↓

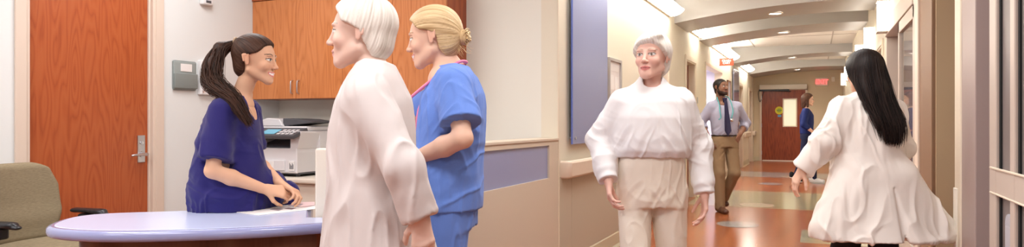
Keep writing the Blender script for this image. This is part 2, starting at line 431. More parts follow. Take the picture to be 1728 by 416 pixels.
# hair -------------------------------------------------------------
def hair_cap(fr, line, grow=.012, pole=(0, -.08, .03), extra=(), vox=.003, amp=.0018, freq=16, cols=None, low=None, coltype='pole'):
    """hair lying on the skull in front of the line y < f(z); combed towards the pole"""
    zz, yy = np.array(line).T
    base, lo, hi = ell((0, -.016, .032), (.076+grow, .097+grow, .085+grow))
    f2, lo2, hi2 = ell((0, .020, .022), (.068+grow*.7, .068+grow*.6, .072+grow*.7))
    f3 = ell((0, -.052, -.035), (.056+grow, .045+grow, .062))[0]
    def f(X, Y, Z):
        a = base(X, Y, Z); b = f2(X, Y, Z); k = .02; h = np.maximum(k-np.abs(a-b), 0)/k; d = np.minimum(a, b)-h*h*k*.25
        c = f3(X, Y, Z); h = np.maximum(k-np.abs(d-c), 0)/k; d = np.minimum(d, c)-h*h*k*.25
        lim = np.interp(Z, zz, yy)-.25*np.clip(np.abs(X)-.03, 0, 1)*0
        e = Y-lim; k = .008; h = np.maximum(k-np.abs(d-e), 0)/k
        return np.maximum(d, e)+h*h*k*.25
    pr = [(infr((f, np.array([-.1, -.13, -.12]), np.array([.1, .12, .14])), fr), .01, 'u')]
    for p in extra: pr.append((infr(p[0], fr), p[1], p[2]))
    V, F = sc(pr, vox); N = normals(V, F); o, R, s = fr
    q = (V-o)@R/s; pl = np.array(pole, float); r = q-pl
    a = comb_angle(r, pl)
    st = fbm(a*freq/2, np.linalg.norm(r, axis=1)*12, a*0+1.5, 3)
    V = V+N*((st-.5)*2*amp*s)[:, None]
    return V, F
def comb_angle(r, pl):
    ax = nrm(-np.array(pl)+1e-6); e1 = np.cross(ax, [0, 0, 1.]) if abs(ax[2]) < .9 else np.cross(ax, [0, 1., 0]); e1 = nrm(e1); e2 = np.cross(ax, e1)
    return np.arctan2(r@e2, r@e1)*4
def hair_color(c0, c1, fr=None, pole=None, freq=10):
    c0 = np.array(c0); c1 = np.array(c1)
    def col(V, N):
        if pole is not None:
            o, R, s = fr; q = (V-o)@R/s; r = q-np.array(pole); a = comb_angle(r, pole); t = fbm(a*freq/2, np.linalg.norm(r, axis=1)*14, a*0+.3, 3)
        else: t = fbm(V[:, 0]*160, V[:, 1]*160, V[:, 2]*12, 2)
        t = np.clip((t-.5)*2.2+.5, 0, 1)[:, None]; return c0*(1-t)+c1*t
    return col
def strands(guides, n, spread, r=.0016, seg=14, sides=4, wav=.0, taper=.35, cluster=None, seed=1):
    """many fine locks following interpolated guides (each a list of points); spread(t) gives the offset radius"""
    rs = np.random.RandomState(seed); G = [np.array(spline(g, 8)) for g in guides]; m = min(len(g) for g in G)
    G = np.array([g[np.linspace(0, len(g)-1, seg).astype(int)] for g in G]); Vs = []; Fs = []; o = 0
    for i in range(n):
        w = rs.dirichlet(np.ones(len(G))*.45); c = (w[:, None, None]*G).sum(0)
        ph = rs.rand()*2*PI; rad = math.sqrt(rs.rand()); off = nrm(rs.randn(3))*rad; lenf = 1-.28*rs.rand()**2
        t = np.linspace(0, 1, seg)*lenf; c = np.stack([np.interp(t, np.linspace(0, 1, seg), c[:, k]) for k in range(3)], 1)
        sp = np.array([spread(x) for x in t])[:, None]; c = c+off*sp
        wv = nrm(rs.randn(3)); c = c+wv*(wav*np.sin(t*(9+5*rs.rand())+ph)*np.minimum(t*3, 1))[:, None]
        T = np.gradient(c, axis=0); T /= np.linalg.norm(T, axis=1)[:, None]+1e-9; a = np.cross(T, off+1e-4); a /= np.linalg.norm(a, axis=1)[:, None]+1e-9; b = np.cross(T, a)
        rr = (r*(.7+.6*rs.rand())*(1-(1-taper)*t**3))[:, None]
        ring = np.stack([c+a*rr*math.cos(2*PI*k/sides)*2.2+b*rr*math.sin(2*PI*k/sides) for k in range(sides)], 1).reshape(-1, 3)
        f = [[j*sides+k, j*sides+(k+1) % sides, (j+1)*sides+(k+1) % sides, (j+1)*sides+k] for j in range(seg-1) for k in range(sides)]
        Vs.append(ring); Fs.append(np.array(f)+o); o += len(ring)
    return np.concatenate(Vs), np.concatenate(Fs)
def strand_color(c0, c1, per):
    c0 = np.array(c0); c1 = np.array(c1)
    def col(V, N):
        rs = np.random.RandomState(5); t = np.repeat(rs.rand(len(V)//per+1), per)[:len(V)][:, None]; return c0*(1-t)+c1*t
    return col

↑

◆ WHAT TO WORK ON:
Copy out the whole listing exactly, and don't carry over any pictures.

◆ EXPECTED ANSWER:
Keep writing the Blender script for this image. This is part 2, starting at line 431. More parts follow. Take the picture to be 1728 by 416 pixels.
# hair -------------------------------------------------------------
def hair_cap(fr, line, grow=.012, pole=(0, -.08, .03), extra=(), vox=.003, amp=.0018, freq=16, cols=None, low=None, coltype='pole'):
    """hair lying on the skull in front of the line y < f(z); combed towards the pole"""
    zz, yy = np.array(line).T
    base, lo, hi = ell((0, -.016, .032), (.076+grow, .097+grow, .085+grow))
    f2, lo2, hi2 = ell((0, .020, .022), (.068+grow*.7, .068+grow*.6, .072+grow*.7))
    f3 = ell((0, -.052, -.035), (.056+grow, .045+grow, .062))[0]
    def f(X, Y, Z):
        a = base(X, Y, Z); b = f2(X, Y, Z); k = .02; h = np.maximum(k-np.abs(a-b), 0)/k; d = np.minimum(a, b)-h*h*k*.25
        c = f3(X, Y, Z); h = np.maximum(k-np.abs(d-c), 0)/k; d = np.minimum(d, c)-h*h*k*.25
        lim = np.interp(Z, zz, yy)-.25*np.clip(np.abs(X)-.03, 0, 1)*0
        e = Y-lim; k = .008; h = np.maximum(k-np.abs(d-e), 0)/k
        return np.maximum(d, e)+h*h*k*.25
    pr = [(infr((f, np.array([-.1, -.13, -.12]), np.array([.1, .12, .14])), fr), .01, 'u')]
    for p in extra: pr.append((infr(p[0], fr), p[1], p[2]))
    V, F = sc(pr, vox); N = normals(V, F); o, R, s = fr
    q = (V-o)@R/s; pl = np.array(pole, float); r = q-pl
    a = comb_angle(r, pl)
    st = fbm(a*freq/2, np.linalg.norm(r, axis=1)*12, a*0+1.5, 3)
    V = V+N*((st-.5)*2*amp*s)[:, None]
    return V, F
def comb_angle(r, pl):
    ax = nrm(-np.array(pl)+1e-6); e1 = np.cross(ax, [0, 0, 1.]) if abs(ax[2]) < .9 else np.cross(ax, [0, 1., 0]); e1 = nrm(e1); e2 = np.cross(ax, e1)
    return np.arctan2(r@e2, r@e1)*4
def hair_color(c0, c1, fr=None, pole=None, freq=10):
    c0 = np.array(c0); c1 = np.array(c1)
    def col(V, N):
        if pole is not None:
            o, R, s = fr; q = (V-o)@R/s; r = q-np.array(pole); a = comb_angle(r, pole); t = fbm(a*freq/2, np.linalg.norm(r, axis=1)*14, a*0+.3, 3)
        else: t = fbm(V[:, 0]*160, V[:, 1]*160, V[:, 2]*12, 2)
        t = np.clip((t-.5)*2.2+.5, 0, 1)[:, None]; return c0*(1-t)+c1*t
    return col
def strands(guides, n, spread, r=.0016, seg=14, sides=4, wav=.0, taper=.35, cluster=None, seed=1):
    """many fine locks following interpolated guides (each a list of points); spread(t) gives the offset radius"""
    rs = np.random.RandomState(seed); G = [np.array(spline(g, 8)) for g in guides]; m = min(len(g) for g in G)
    G = np.array([g[np.linspace(0, len(g)-1, seg).astype(int)] for g in G]); Vs = []; Fs = []; o = 0
    for i in range(n):
        w = rs.dirichlet(np.ones(len(G))*.45); c = (w[:, None, None]*G).sum(0)
        ph = rs.rand()*2*PI; rad = math.sqrt(rs.rand()); off = nrm(rs.randn(3))*rad; lenf = 1-.28*rs.rand()**2
        t = np.linspace(0, 1, seg)*lenf; c = np.stack([np.interp(t, np.linspace(0, 1, seg), c[:, k]) for k in range(3)], 1)
        sp = np.array([spread(x) for x in t])[:, None]; c = c+off*sp
        wv = nrm(rs.randn(3)); c = c+wv*(wav*np.sin(t*(9+5*rs.rand())+ph)*np.minimum(t*3, 1))[:, None]
        T = np.gradient(c, axis=0); T /= np.linalg.norm(T, axis=1)[:, None]+1e-9; a = np.cross(T, off+1e-4); a /= np.linalg.norm(a, axis=1)[:, None]+1e-9; b = np.cross(T, a)
        rr = (r*(.7+.6*rs.rand())*(1-(1-taper)*t**3))[:, None]
        ring = np.stack([c+a*rr*math.cos(2*PI*k/sides)*2.2+b*rr*math.sin(2*PI*k/sides) for k in range(sides)], 1).reshape(-1, 3)
        f = [[j*sides+k, j*sides+(k+1) % sides, (j+1)*sides+(k+1) % sides, (j+1)*sides+k] for j in range(seg-1) for k in range(sides)]
        Vs.append(ring); Fs.append(np.array(f)+o); o += len(ring)
    return np.concatenate(Vs), np.concatenate(Fs)
def strand_color(c0, c1, per):
    c0 = np.array(c0); c1 = np.array(c1)
    def col(V, N):
        rs = np.random.RandomState(5); t = np.repeat(rs.rand(len(V)//per+1), per)[:len(V)][:, None]; return c0*(1-t)+c1*t
    return col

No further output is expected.